The draft rewrite came in the waning days of the legislative session, scheduled to end Sunday. As part of the package, senators proposed $100 million in education funding outside the base student allocation for each of the next three years. That figure incorporates $25 million that had been in the budget for next year, which would essentially make the additional funding for next year $75 million.

Co-chair Kevin Meyer said during a hearing Friday that funding for other initiatives within the bill would be backed out from the $100 million total, which he said could leave perhaps $75 million to be split among districts, roughly. Meyer later told a reporter that point — whether the money for the other initiatives would be taken from the money distributed to schools — had not been decided.

The draft, which is subject to additional changes, borrowed from a number of other bills and ideas that have been floating around the Capitol, including Gov. Sean Parnell's original bill. The draft includes provisions to allow students to test out of certain courses they've mastered, such as math, science and world languages, and to repeal of the high school exit exam, replacing it with a college or career readiness test. It adds support for charter schools, residential schools and correspondence study programs. It calls for funding to improve Internet service for schools with lower download speeds.

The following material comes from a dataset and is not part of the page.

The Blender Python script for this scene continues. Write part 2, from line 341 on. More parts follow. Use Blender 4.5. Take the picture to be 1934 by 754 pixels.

It retains provisions added in the House pertaining to teacher tenure and a call for a proposed salary and benefit schedule for districts, a provision that Hanley, when pressed by committee members from rural communities, said he wasn't wedded to.

Meyer, R-Anchorage, said the bill will provide more choices in education and incentivize districts to do things differently. The goal also was to build of programs that work, he said.

This is not a "status quo" education bill, he said.

The rewrite also calls for a study of how the state funds education. Meyer said there was reluctance to put more money into a formula that some lawmakers believe is broken and will be looked at. He said the plan was for $100 million for three years, with the expectation it will take time to delve into studying the funding issue.

His co-chair, Sen. Pete Kelly, acknowledged that lawmakers can't bind future legislatures but said the experience has been that when money is put in for education, it doesn't get taken out.

Becca Bernard, a parent from Anchorage with the group Great Alaska Schools who has become a familiar face in the Capitol halls, said the Senate funding approach was very disappointing.

She said it didn't provide a reliable source of funding, the way money in the base student allocation would be reliable, and questioned just how much would be available for the classroom and whether it would be enough for districts to stave off cuts.

Senate Minority Leader Hollis French, D-Anchorage, said he'd give the overall bill the grade of a "C," calling it "fairly tepid."

Whatever version of the bill that passes the Senate would have to be agreed to by the House or the matter would be sent to a conference committee.

The House bill looked fairly different and took a different approach on funding, too, putting additional money into the base student allocation — about $300 per student over three years — and proposing $30 million in one-time funding for districts. There also had been efforts on that side to make funding-formula adjustments, but those faltered.